Sono rimaste Sanremo e Roubaix per poterci godere ancora Tadej Pogacar

La vittoria del quinto Giro di Lombardia consecutivo e il peso sempre maggiore di essere “Pogi”

Mentre pedalava davanti a tutti in quegli ultimi trentasei chilometri di solitudine delle centinaia che si è concesso anche in questa stagione, Tadej Pogacar ha trovato il modo di godersi quello che gli stava attorno. Quelle migliaia di persone che lo hanno visto pedalare verso Bergamo alta che erano lì per tutti i corridori in corsa, ma soprattutto per lui. Uomini e donne, anziani e bambini, che hanno preferito l’asfalto dove passava il Giro di Lombardia 2025 a qualsiasi altro luogo. Uomini e donne, anziani e bambini che avevano un allez, un forza, un vai per tutti quelli che pedalavano, ma uno più forte per il campione del mondo. Perché, anche se c’è chi dice o scrive che Tadej Pogacar sia diventato antipatico perché vince sempre e abbia reso le corse monotone perché troppo forte, a vedere le strade, a sentire il rumore e il vociare che genera quando passa, la realtà sembra molto diversa.

Sembra essersi creata una spaccatura tra chi le corse le racconta e chi le corse le segue e basta. Da una parte prevale la volontà di finali alternativi, dall’altra il godimento di quello che c’è.

Pogacar è ancora uno dei principali motivi che spingono un numero sempre maggiore di persone a uscire di casa per fermarsi a bordo strada a guardare il passaggio dei corridori. Perché con lui il ciclismo è tornato a essere uno sport di uomini soli che pedalano tra la folla, del tutto disinteressati alla vita collettiva del gruppo. Questo sport ha ripreso la forma e la sembianza di quello che c’è stato raccontato come il momento d’oro del ciclismo, quello delle grandi imprese, dei grandi distacchi e degli uomini soli al comando.

Tadej Pogacar al Giro di Lombardia 2025 (foto LaPresse)

Tadej Pogacar è irraggiungibile, pedala come nessuno degli appassionati che hanno trovato un posto sulla banchina pedalerà mai, è l’eccellenza assoluta di questo sport e per questo distante anni luce dalle esperienze pedalanti che possiamo provare noi miseri ciclisti della domenica.

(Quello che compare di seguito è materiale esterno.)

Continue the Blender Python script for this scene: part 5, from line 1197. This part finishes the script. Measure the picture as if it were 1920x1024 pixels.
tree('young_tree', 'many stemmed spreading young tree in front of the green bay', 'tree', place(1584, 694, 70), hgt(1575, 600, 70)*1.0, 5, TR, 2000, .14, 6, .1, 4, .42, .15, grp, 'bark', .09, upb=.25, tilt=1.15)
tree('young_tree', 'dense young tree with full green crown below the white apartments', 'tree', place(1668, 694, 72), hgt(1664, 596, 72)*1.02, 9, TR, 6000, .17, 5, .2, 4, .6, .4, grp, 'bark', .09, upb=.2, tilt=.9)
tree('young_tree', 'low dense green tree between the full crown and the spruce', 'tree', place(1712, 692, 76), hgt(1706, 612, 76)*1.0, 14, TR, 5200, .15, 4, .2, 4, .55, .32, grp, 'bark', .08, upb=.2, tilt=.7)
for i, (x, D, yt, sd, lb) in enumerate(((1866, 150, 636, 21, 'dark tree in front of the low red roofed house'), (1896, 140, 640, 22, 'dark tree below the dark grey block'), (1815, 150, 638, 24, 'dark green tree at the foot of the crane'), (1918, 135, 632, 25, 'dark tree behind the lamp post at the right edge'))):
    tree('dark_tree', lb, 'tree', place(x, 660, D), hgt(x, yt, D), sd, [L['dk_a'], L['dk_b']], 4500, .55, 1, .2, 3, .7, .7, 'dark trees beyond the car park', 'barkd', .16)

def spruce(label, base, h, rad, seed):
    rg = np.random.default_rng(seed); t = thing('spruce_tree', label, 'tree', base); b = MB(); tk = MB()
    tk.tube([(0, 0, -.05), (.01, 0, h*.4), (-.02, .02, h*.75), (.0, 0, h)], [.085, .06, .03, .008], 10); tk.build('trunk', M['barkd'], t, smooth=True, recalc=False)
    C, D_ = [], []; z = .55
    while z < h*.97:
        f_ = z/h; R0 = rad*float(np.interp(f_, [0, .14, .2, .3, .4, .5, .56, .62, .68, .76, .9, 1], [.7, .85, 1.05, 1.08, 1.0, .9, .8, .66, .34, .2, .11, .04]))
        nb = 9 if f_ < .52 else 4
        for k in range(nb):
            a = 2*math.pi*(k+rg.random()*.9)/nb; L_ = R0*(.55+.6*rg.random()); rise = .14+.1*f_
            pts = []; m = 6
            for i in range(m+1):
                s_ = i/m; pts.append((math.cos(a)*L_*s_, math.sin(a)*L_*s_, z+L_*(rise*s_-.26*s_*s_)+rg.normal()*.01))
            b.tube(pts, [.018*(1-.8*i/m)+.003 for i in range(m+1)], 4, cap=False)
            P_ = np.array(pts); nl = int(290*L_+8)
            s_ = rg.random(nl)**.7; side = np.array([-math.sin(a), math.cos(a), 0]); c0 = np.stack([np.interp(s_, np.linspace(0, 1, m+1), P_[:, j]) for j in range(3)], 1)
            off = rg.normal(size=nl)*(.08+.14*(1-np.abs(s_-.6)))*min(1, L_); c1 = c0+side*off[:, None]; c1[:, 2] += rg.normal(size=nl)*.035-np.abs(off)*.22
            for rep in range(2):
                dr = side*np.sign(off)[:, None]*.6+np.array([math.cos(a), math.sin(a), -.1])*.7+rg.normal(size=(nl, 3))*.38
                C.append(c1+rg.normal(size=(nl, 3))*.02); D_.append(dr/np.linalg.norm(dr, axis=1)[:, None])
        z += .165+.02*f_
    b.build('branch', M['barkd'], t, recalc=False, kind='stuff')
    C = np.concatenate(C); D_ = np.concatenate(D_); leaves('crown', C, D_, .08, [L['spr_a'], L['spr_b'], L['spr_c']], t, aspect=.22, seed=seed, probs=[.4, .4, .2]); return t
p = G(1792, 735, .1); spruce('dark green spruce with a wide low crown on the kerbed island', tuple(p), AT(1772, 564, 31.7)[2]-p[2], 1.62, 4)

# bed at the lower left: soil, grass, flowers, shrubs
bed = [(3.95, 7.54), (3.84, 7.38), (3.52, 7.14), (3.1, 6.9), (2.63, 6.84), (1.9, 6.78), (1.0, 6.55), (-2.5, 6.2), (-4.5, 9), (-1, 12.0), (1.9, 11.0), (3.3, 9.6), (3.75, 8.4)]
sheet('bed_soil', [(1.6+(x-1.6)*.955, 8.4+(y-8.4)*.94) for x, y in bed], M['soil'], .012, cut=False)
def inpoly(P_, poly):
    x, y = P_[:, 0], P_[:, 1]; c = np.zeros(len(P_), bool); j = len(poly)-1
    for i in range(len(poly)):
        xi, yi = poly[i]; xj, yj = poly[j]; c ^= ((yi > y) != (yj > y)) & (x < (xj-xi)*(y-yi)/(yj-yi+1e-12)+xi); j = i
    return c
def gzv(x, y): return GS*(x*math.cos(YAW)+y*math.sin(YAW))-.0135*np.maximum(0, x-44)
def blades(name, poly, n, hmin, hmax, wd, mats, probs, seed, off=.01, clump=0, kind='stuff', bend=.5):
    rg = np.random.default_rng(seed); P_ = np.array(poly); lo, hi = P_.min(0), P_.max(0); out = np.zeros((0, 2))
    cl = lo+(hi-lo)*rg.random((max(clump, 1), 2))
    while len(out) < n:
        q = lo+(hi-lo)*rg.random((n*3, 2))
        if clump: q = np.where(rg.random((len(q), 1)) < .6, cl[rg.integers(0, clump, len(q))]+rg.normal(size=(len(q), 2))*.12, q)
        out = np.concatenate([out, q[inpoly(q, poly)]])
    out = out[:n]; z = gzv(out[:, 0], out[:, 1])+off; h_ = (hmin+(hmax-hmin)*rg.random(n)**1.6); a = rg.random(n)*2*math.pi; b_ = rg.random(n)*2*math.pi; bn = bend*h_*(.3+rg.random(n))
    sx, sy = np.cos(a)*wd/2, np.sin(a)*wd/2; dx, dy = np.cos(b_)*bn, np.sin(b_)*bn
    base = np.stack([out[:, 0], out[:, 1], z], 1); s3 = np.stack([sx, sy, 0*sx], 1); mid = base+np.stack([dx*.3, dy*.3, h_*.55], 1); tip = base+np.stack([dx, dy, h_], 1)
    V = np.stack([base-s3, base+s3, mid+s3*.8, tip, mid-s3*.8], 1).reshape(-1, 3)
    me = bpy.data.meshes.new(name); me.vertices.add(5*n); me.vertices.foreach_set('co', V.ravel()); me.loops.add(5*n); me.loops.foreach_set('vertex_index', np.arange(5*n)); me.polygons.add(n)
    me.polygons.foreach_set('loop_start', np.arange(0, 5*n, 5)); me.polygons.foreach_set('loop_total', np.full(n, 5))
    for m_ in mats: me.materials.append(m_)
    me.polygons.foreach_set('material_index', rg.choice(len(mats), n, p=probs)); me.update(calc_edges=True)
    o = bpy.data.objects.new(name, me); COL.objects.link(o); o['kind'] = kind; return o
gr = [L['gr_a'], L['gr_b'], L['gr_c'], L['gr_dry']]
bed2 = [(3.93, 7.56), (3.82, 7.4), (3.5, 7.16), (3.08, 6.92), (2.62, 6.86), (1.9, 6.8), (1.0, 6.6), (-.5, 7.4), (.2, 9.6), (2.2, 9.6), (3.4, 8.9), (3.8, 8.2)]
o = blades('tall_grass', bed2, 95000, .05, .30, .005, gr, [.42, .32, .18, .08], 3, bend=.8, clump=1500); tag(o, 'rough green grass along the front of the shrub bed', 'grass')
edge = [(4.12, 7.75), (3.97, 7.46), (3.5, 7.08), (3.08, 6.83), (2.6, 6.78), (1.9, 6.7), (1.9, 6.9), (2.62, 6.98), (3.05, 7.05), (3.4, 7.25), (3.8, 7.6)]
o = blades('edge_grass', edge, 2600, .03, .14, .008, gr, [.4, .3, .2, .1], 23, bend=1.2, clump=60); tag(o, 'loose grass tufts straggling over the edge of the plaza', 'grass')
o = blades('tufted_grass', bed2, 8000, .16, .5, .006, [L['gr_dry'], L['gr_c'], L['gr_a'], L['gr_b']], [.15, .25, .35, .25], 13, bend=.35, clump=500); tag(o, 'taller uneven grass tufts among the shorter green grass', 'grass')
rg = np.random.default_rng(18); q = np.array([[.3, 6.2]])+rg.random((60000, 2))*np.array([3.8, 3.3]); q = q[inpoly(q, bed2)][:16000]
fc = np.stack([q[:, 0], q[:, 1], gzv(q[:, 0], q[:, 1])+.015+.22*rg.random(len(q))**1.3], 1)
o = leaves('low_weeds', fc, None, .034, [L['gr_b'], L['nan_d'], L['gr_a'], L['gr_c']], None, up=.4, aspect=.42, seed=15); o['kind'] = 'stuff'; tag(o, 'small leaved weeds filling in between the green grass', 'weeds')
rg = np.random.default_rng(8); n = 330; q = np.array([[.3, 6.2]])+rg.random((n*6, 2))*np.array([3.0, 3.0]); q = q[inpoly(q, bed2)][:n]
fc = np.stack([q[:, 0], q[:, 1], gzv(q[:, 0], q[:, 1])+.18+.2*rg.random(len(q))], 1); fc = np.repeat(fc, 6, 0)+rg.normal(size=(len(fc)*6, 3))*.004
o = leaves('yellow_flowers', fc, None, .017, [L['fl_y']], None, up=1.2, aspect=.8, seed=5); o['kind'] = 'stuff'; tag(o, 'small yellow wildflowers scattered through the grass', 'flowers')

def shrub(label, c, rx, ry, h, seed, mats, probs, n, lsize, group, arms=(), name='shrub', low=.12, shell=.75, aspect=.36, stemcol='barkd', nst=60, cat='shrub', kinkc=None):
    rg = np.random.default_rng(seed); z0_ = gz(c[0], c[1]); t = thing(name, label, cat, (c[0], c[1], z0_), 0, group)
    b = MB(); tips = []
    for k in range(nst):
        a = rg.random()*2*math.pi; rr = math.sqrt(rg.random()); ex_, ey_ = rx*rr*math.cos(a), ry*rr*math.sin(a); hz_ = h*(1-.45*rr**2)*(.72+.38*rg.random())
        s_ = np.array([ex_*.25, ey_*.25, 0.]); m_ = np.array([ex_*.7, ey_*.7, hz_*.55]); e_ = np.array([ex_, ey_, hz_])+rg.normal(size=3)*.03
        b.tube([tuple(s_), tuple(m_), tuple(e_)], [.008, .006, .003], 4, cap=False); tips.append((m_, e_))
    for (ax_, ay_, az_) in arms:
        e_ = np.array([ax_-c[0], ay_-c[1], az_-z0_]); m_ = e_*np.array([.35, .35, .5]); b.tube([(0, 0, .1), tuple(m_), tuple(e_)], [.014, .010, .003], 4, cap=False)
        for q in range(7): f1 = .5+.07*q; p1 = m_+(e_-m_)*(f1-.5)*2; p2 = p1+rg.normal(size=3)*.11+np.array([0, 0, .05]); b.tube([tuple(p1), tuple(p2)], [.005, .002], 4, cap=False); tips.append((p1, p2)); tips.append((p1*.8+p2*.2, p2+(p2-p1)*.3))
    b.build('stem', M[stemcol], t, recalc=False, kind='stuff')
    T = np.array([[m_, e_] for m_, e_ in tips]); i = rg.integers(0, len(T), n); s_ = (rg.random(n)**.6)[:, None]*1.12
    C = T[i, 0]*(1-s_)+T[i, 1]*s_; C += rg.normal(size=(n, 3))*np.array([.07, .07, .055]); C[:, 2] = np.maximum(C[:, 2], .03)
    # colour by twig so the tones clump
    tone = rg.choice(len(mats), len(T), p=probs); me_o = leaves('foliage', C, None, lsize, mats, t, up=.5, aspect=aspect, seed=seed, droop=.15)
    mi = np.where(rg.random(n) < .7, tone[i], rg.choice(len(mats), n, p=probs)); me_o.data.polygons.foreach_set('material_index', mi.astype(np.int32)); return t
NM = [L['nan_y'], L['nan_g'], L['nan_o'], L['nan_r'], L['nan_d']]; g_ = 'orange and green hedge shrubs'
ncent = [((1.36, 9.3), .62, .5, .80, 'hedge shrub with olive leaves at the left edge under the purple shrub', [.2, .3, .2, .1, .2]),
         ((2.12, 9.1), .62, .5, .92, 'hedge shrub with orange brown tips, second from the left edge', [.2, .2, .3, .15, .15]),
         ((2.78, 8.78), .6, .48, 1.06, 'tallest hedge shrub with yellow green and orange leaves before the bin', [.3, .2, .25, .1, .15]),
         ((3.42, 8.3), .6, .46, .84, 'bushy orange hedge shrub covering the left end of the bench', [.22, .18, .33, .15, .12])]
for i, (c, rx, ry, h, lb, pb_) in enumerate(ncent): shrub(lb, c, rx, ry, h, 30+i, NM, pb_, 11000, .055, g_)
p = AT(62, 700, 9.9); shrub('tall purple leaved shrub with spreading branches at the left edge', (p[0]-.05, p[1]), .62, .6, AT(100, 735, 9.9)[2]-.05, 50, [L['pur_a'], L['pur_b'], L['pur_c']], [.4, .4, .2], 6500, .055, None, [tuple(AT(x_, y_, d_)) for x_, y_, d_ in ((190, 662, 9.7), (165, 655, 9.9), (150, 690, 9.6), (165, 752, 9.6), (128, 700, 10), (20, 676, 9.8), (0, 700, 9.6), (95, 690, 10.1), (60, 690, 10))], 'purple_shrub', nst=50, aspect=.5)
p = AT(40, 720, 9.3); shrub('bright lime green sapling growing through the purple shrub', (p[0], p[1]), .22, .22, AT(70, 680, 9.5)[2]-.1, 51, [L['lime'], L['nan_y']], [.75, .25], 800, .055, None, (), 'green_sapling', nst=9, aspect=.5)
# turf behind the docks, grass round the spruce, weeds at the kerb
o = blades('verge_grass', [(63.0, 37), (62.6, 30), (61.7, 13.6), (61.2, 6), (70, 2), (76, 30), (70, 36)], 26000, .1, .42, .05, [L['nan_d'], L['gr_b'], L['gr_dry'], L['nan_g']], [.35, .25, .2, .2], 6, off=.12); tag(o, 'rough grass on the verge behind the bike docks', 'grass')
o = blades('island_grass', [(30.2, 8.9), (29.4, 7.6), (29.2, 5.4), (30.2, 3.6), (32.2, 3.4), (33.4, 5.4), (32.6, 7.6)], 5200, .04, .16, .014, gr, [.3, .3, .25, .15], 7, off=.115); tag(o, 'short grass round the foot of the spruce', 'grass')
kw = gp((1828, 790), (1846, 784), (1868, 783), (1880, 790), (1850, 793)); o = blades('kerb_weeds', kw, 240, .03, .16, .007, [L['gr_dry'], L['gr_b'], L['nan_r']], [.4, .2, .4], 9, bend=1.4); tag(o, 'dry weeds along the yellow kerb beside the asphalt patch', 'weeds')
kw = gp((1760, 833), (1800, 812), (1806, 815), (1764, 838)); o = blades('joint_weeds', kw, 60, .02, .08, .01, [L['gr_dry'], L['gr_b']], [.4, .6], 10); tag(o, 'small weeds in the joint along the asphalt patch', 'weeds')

Eppure questa enorme distanza si è trasformata in una assoluta vicinanza. Vedendo lui, vedendo soprattutto i suoi avversari tentare, inutilmente, di rimanergli il più vicino possibile, abbiamo visto che le nostre solitudini ciclistiche, i nostri tentativi andati a vuoto di stare a ruota di quello che ci supera in salita, non sono poi così diversi da quelli dei professionisti: sono solo più lenti.

Con il quinto Lombardia vinto, e di fila – come nemmeno Fausto Coppi era riuscito a fare –, Tadej Pogacar ha conquistato la sua decima classica monumento (le corse di un giorno più antiche e importanti del ciclismo; ha vinto anche tre volte la Liegi-Bastogne-Liegi e due volte il Giro delle Fiandre). Gliene mancano due per fare en plein: Milano-Sanremo e Parigi-Roubaix.

Solo tre corridori nella storia del ciclismo ce l’hanno fatta: Rick van Looy, Roger de Vlaeminck ed Eddy Merckx, l’ultimo a esserci riuscito, nel 1971. Tadej Pogacar potrebbe essere il quarto, il primo non belga, il primo del Ventunesimo secolo.

Negli ultimi mesi, sentendo però dire al campione sloveno di essere stanco, di sentire sempre più il peso dei periodi lontani da casa e dal suo amore Urška Žigart, abbiamo iniziato a sentire una sensazione di fine imminente di quello a cui abbiamo assistito in questi anni, il pericolo che tutto possa concludersi ben prima di quello che pensavamo. E che la generazione di grandi corridori che nei prossimi anni potrebbe mettere in discussione lo strapotere di Tadej Pogacar, quella formata da Paul Seixas, Albert Withen Philipsen, Matthew Brennan e da Lorenzo Finn (che correrà ancora tra gli Under 23) e Jarno Widar, non possa nemmeno sfidare il futuro “vecchio” Tadej Pogacar.

Restano, ci restano, Sanremo e Roubaix a poter forse, con la loro indomabilità, allungare di un poco il tempo in gruppo di Tadej Pogacar e concederci qualche anno ancora di questa epoca di ciclismo solitario.